UPDATE: I believe I came up with an answer but I'm not sure if it works. I assume that $R[q]^S$ can be written as $$R[q]^S = \varprojlim_{f \in A}R[q]/(f)$$ where $$A = \{ f \mid f \in (M')^*, M' \subset M, |M'|<\infty \}$$ so I tried to show that $A$ is cofinal in $M^*$. I need to prove that for any $f \in M^*$ there is some $\overline{ƒ}$ such that $\overline{f}\in (M')^*$ for some $M' \subset M$ with $|M'|<\infty$. Let $f \in M^*$, then $$f = \prod_{i \in I} f_i^{n_i}$$ where each $f_i \in M$. Consider any $i_0 \in I$ and $M' = \{ f_{i_0} \}\subset M$ which is finite. Then the same polynomial $f_{i_0}$ works as the $\overline{f}$ in the definition, and creamy $f_{i_0} \vert f$. Therefore $A \subset M^*$ is cofinal so both inverse limits are isomorphic. The problem is then the fact that I'm not entirely sure that $R[q]^S = \varprojlim_{f \in A} R[q]/(f)$.
Someone might want to translate this into ring-theoretic terms, but to expand on Damien L's pos(e)t, let
$\mathcal P$ be the poset category with objects polynomials $f$ in $M^*$ and with morphisms $f_1 \to f_2$ iff $f_1\mid f_2$
$\mathcal Q$ be the poset category with objects are pairs $(f,M')$ such that $f\in M'\in\mathcal S_R$ and with morphisms $(f_1,M')\to (f_2,M'')$ iff $f_1\mid f_2$ and $M'\subseteq M''$
(I.e. $\mathcal Q$ agrees with $B$.) Consider the diagrams $$X:\mathcal P^{\text{op}}\to \textbf{Ring}\text{ mapping }\left\{f_1\to f_2\right\}\overset{X}{\longmapsto} \left\{R/(f_1)\leftarrow R/(f_2)\right\}$$ $$Y:\mathcal Q^{\text{op}}\to \textbf{Ring}\text{ mapping }\left\{(f_1,M')\to (f_2,M'')\right\}\overset{Y}{\longmapsto} \left\{R/(f_1)\leftarrow R/(f_2)\right\}$$ Where $R/(f_1)\leftarrow R/(f_2)$ is in both cases the obvious quotient morphism.

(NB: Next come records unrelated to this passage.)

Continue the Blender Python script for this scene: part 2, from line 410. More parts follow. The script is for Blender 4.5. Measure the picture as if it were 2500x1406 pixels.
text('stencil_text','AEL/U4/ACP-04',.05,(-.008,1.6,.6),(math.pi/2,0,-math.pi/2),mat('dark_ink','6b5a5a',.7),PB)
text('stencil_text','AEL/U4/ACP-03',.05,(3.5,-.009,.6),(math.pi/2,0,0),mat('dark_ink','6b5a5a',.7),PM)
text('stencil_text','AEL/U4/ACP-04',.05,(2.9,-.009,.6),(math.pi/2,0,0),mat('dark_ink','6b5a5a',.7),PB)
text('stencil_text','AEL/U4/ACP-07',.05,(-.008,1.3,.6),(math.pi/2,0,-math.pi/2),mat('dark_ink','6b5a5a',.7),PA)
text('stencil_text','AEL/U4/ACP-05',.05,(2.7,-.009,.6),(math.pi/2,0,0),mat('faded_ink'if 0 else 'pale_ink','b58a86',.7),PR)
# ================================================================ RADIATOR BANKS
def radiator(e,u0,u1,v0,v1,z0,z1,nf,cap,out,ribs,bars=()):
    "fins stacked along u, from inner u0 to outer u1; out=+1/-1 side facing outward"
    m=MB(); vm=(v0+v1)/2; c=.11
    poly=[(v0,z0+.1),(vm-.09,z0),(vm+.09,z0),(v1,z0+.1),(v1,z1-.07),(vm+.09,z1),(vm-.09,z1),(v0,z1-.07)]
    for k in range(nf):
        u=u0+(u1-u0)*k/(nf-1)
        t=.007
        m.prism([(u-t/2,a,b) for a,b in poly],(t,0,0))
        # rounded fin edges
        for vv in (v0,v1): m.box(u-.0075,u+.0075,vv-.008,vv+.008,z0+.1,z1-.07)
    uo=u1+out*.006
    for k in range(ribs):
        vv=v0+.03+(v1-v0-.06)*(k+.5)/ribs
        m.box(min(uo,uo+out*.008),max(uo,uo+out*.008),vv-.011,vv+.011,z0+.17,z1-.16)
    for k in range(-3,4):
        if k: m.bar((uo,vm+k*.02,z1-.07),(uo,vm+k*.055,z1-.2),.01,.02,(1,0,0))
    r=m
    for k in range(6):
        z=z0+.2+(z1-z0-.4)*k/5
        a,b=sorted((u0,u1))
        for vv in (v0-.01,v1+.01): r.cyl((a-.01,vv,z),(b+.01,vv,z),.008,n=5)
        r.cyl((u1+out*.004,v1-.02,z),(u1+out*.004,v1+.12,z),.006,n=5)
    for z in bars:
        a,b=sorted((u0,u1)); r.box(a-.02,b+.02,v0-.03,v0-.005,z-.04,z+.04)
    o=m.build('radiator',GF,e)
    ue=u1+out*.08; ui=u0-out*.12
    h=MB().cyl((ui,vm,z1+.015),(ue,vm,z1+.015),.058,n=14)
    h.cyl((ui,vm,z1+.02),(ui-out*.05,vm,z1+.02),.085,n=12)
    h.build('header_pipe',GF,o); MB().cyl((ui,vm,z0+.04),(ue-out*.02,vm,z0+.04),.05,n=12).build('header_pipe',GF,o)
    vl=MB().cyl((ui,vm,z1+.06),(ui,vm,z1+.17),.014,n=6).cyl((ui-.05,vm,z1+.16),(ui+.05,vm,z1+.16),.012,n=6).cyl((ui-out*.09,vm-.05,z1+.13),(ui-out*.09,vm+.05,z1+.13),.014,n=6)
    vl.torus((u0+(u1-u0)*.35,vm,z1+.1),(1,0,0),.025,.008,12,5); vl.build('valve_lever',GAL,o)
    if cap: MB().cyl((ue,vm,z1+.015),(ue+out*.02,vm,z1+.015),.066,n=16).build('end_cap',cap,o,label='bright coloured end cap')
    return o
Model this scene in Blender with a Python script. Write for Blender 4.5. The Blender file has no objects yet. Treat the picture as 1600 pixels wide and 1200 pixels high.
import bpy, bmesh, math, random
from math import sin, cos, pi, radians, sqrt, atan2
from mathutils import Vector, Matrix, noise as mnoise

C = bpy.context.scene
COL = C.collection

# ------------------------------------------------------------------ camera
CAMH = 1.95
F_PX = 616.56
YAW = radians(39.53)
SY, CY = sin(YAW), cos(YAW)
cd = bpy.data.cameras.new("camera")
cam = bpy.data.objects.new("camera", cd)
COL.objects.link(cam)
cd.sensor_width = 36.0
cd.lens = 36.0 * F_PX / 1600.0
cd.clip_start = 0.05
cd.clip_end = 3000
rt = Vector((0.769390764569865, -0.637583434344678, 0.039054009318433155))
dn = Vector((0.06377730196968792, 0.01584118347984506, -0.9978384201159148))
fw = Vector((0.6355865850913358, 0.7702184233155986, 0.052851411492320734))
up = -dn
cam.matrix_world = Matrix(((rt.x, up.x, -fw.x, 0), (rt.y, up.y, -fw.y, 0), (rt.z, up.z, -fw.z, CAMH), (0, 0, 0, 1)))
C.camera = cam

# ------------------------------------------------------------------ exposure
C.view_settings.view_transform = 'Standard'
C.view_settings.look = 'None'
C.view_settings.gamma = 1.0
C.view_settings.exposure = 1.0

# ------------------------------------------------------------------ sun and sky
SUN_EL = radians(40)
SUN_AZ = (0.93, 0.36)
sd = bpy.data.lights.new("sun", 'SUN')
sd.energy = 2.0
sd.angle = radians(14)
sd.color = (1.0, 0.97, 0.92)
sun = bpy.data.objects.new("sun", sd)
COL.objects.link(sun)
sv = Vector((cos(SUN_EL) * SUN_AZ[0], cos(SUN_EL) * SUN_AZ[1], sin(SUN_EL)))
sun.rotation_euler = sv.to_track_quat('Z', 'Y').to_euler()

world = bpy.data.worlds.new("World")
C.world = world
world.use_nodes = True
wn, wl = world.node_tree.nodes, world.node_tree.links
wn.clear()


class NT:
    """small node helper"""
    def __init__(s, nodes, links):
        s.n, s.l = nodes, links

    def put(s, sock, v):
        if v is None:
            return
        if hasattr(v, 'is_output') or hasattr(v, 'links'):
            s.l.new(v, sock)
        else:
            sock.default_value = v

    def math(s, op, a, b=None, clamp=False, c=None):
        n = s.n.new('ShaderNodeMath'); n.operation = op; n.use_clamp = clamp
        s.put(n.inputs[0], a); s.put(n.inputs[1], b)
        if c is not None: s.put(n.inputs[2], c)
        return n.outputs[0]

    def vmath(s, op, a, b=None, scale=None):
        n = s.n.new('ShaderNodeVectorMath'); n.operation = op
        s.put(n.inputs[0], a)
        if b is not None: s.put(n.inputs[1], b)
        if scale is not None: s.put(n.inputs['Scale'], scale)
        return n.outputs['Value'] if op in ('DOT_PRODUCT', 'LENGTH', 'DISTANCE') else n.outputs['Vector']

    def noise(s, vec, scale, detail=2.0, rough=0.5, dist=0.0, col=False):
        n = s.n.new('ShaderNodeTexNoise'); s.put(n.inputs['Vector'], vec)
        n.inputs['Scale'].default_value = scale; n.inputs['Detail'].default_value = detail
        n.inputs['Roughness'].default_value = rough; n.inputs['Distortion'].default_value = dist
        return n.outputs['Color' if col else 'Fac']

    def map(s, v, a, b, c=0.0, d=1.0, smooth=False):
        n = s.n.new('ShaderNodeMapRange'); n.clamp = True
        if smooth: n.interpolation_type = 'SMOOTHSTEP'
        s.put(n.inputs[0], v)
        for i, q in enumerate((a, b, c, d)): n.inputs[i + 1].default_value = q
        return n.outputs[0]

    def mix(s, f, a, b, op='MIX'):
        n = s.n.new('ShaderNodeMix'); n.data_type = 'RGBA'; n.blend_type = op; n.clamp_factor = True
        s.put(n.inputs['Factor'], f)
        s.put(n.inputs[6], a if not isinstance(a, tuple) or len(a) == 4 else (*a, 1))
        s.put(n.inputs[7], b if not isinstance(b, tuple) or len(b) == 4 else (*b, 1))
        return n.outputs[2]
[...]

By definition of $X$ and $Y$, $$\lim X=\varprojlim_{f \in M^*}R[q]/(f)=R[q]^M$$ $$\lim Y=\varprojlim_{f\in (M')^*,\ M' \in \mathcal{S}_R} R[q]/(f)=R[q]^S$$ Now consider the functor $F:\mathcal Q\to \mathcal P$ mapping $\left\{(f_1,M')\to (f_2,M'')\right\}\overset{F}{\longmapsto} \left\{f_1\to f_2\right\}$, and observe the natural isomorphism $$X\circ F^{\text{op}}\simeq Y$$ (They're the exact same map.) Furthermore $F$'s fullness and essential surjectivity imply the equivalence of the images of $X\circ F^\text{op}$ and $X$. (The two actually turn out to be the exact same.) If follows that $$\lim X\cong \lim X\circ F^\text{op}\cong \lim Y$$ As desired $\blacksquare$
Note that the "fullness and essential surjectivity" of $F$ follows from the fact that for any two $f_1,f_2\in M^*$ for which $f_1\mid f_2$, one may choose an $M'\in \mathcal S_R$ such that $f_1,f_2\in M'$. Some care is also required in justifying $$\varprojlim_{M' \in \mathcal{S}_R} \left( \varprojlim_{f \in (M')^*} R[q]/(f) \right)=\varprojlim_{f\in (M')^*,\ M' \in \mathcal{S}_R} R[q]/(f)$$ The main idea is to describe a natural bijection between cones over the former diagram and those over the latter. (Drawing a picture helps.)